Quel est le rôle d’un militant du réseau ?

Toute femme, et depuis deux ans tout homme, peut rejoindre MutElles. Il n’y a pas de cotisation, juste une charte à faire vivre. Il s’agit ensuite, pour ceux qui le souhaitent et le peuvent, d’en faire la promotion dans son milieu professionnel et opérationnel pour les salariés, et dans les différentes instances pour les militants et les élus. Tout adhérent peut mettre en avant le réseau comme il le souhaite via des supports, l’organisation de petits déjeuners sur la parité, des « afterwork » pour informer, échanger sur les ambitions, les objectifs et les faire intégrer dans la stratégie de son groupement. Chacun est un maillon pour faire ruisseler cet engagement et en faire une normalité. La parité ne doit plus être une exception.

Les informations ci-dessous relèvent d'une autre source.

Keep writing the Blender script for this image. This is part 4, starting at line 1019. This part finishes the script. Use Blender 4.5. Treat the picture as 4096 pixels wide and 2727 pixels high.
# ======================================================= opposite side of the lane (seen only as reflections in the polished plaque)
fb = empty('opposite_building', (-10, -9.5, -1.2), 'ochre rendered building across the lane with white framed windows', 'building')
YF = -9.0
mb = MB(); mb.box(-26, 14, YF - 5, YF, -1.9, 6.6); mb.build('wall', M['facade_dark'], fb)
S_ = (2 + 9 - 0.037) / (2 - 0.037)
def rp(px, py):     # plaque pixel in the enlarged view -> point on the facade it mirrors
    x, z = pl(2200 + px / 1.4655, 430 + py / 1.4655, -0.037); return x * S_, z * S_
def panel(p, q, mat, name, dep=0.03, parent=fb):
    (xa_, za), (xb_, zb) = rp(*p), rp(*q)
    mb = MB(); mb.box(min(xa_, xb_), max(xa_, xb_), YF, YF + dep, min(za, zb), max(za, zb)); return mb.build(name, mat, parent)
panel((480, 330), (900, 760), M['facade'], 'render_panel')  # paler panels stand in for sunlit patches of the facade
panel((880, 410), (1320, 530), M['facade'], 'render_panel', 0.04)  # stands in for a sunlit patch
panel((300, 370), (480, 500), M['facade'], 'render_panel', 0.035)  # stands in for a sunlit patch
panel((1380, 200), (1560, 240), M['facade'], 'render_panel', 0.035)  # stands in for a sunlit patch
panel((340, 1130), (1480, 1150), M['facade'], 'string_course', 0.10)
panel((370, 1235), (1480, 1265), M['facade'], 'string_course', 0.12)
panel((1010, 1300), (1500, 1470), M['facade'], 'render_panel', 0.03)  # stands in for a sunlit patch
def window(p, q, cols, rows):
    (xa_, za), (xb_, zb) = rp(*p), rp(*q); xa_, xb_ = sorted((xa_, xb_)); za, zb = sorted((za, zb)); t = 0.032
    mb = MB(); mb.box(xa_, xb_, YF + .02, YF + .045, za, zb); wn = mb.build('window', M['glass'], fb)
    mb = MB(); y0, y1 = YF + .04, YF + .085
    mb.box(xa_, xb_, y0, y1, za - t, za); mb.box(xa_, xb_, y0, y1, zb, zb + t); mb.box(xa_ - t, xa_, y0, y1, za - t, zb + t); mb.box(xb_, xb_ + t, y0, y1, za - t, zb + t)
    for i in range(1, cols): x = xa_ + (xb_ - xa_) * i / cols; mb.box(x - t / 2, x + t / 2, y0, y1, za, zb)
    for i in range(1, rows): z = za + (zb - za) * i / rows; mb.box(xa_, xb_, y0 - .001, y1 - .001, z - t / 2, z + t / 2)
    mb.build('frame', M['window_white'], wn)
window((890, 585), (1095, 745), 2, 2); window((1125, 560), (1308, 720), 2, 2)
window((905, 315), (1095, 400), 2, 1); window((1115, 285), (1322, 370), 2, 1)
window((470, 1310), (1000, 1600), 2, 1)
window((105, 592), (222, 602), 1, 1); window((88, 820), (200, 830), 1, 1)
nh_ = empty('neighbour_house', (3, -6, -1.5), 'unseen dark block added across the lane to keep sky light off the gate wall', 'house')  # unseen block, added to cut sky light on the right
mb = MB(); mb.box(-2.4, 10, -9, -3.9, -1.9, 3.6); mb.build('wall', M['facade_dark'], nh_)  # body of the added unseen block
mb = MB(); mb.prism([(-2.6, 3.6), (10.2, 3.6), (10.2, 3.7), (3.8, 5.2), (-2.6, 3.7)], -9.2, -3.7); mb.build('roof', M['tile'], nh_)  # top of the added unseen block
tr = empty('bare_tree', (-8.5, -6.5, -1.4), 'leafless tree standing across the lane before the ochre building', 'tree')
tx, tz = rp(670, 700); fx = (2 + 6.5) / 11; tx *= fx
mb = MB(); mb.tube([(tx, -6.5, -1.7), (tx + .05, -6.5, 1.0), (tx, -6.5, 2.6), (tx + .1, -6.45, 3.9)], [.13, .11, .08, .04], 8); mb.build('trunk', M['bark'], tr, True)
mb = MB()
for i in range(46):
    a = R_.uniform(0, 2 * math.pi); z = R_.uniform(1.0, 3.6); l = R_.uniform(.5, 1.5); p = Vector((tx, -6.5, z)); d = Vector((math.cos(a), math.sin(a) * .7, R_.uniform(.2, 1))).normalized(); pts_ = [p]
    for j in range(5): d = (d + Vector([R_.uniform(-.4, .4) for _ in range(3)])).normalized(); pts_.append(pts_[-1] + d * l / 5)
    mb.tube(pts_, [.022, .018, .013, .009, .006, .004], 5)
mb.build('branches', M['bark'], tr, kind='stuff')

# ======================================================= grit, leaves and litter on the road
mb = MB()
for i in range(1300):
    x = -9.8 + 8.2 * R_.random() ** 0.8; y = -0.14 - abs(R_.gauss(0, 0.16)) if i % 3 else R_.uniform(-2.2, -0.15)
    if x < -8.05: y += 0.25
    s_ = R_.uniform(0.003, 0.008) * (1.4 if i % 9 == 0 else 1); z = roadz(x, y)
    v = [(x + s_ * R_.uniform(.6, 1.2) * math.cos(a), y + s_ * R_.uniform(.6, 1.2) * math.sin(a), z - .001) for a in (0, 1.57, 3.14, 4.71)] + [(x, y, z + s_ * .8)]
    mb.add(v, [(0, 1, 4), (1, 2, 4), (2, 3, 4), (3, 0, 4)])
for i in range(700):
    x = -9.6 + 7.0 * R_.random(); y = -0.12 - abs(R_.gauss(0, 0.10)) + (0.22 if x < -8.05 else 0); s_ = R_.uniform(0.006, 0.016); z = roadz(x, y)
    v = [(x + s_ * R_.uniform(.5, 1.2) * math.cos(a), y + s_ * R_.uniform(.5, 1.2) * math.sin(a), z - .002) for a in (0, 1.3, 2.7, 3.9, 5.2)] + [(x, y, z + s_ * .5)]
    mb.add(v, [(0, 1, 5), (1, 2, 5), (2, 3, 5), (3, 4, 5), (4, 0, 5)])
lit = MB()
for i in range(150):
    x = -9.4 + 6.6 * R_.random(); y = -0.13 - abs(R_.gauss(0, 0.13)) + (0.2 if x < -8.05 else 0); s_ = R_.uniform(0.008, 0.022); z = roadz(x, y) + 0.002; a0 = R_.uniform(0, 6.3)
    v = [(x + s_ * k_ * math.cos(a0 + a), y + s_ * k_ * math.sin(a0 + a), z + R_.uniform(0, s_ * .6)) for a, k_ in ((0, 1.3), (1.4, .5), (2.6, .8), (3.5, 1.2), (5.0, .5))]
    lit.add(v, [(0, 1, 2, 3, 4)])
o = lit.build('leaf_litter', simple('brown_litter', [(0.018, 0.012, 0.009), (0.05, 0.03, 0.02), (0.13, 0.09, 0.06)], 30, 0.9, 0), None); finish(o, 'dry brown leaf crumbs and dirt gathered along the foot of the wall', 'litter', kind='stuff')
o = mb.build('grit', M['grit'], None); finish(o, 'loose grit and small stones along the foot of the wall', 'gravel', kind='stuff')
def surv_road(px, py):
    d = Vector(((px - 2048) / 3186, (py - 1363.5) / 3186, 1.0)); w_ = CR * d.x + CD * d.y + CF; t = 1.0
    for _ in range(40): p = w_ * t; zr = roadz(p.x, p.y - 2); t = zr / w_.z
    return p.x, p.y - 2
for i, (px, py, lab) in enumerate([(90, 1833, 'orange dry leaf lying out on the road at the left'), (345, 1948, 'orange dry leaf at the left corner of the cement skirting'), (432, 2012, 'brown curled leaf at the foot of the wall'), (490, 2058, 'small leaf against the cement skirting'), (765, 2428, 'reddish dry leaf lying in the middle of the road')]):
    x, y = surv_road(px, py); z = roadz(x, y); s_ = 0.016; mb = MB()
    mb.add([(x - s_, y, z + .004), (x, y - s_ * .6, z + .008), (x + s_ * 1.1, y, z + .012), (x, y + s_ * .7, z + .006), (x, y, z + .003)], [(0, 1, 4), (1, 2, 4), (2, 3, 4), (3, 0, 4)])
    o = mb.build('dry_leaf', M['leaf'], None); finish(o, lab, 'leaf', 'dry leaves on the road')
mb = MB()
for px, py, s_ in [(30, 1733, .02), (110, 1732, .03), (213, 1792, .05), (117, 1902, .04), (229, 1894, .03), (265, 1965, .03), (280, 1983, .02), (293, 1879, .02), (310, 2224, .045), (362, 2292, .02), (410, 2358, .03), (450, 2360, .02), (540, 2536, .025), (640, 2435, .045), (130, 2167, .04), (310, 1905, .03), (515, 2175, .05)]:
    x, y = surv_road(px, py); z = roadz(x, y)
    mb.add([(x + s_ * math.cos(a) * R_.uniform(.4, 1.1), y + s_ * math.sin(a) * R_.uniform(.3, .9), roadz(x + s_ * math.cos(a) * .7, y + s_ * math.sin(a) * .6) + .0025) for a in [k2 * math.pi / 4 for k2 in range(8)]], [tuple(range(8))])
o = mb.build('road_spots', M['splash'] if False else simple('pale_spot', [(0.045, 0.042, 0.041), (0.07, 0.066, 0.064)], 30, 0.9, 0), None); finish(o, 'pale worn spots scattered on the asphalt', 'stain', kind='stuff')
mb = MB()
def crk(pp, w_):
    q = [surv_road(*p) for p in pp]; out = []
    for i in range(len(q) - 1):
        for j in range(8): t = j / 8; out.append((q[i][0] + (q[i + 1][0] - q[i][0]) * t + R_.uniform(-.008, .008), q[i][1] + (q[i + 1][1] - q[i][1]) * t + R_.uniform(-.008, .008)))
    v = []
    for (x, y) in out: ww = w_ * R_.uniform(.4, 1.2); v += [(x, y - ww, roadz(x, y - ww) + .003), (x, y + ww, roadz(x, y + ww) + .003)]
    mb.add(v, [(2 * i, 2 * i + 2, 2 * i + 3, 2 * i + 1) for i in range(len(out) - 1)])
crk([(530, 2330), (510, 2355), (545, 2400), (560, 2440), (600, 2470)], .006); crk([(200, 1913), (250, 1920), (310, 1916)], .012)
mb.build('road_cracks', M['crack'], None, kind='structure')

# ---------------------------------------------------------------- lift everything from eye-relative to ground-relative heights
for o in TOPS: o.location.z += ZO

5 ans après, comment a avancé la cause ?

En moyenne nous n’avons pas atteint les objectifs. Nous en sommes à 29 %, ce qui représente un gain de 6 points en 5 ans. On peut dire que nous en sommes loin. Je sais pertinemment que ces résultats cachent de grands écarts. Certains groupements sont bien au-delà et ont atteint les 40 % dans les 2/3 ans de la création de MutElles. Et pour d’autres, je ne suis même pas sûre qu’aujourd’hui il y a une seule femme dans leurs comités d’administration. Il y a une réalité que je porte auprès de la secrétaire d’état à l’ESS, Olivia Grégoire : quand on a des mutuelles qui ne couvrent que des retraités, sur un secteur de métier plutôt masculin, avec une moyenne d’âge d’élus élevée et pas de renouvellement de militants, je trouve illusoire d’exiger de ce groupement qu’il atteigne les 40 % minimum de femmes, surtout dans ce délai.

Quelle est la suite ?

MutElles va continuer de se mobiliser pour accompagner au mieux les groupements dans les années qui viennent, pour qu’ils y arrivent. Ma crainte, qui commence à devenir réalité, c’est qu’au niveau des pouvoirs publics des dispositions plus contraignantes soient prises, voire des sanctions. Et je voudrais éviter cela car ce serait pour moi un véritable échec. Atteindre les objectifs sous la contrainte ce n’est pas le signe d’un mouvement moderne, d’un écho de la société. Cela doit être naturel. Cette approche négative des quotas poserait la question de la juste place : « Suis-je là parce que j’ai des convictions, parce que je suis tout aussi compétente qu’un homme ou bien parce que je suis une femme ? ». C’est long et difficile de faire intégrer la parité dans la stratégie de tous les groupements mais il faut du temps pour que les graines germent.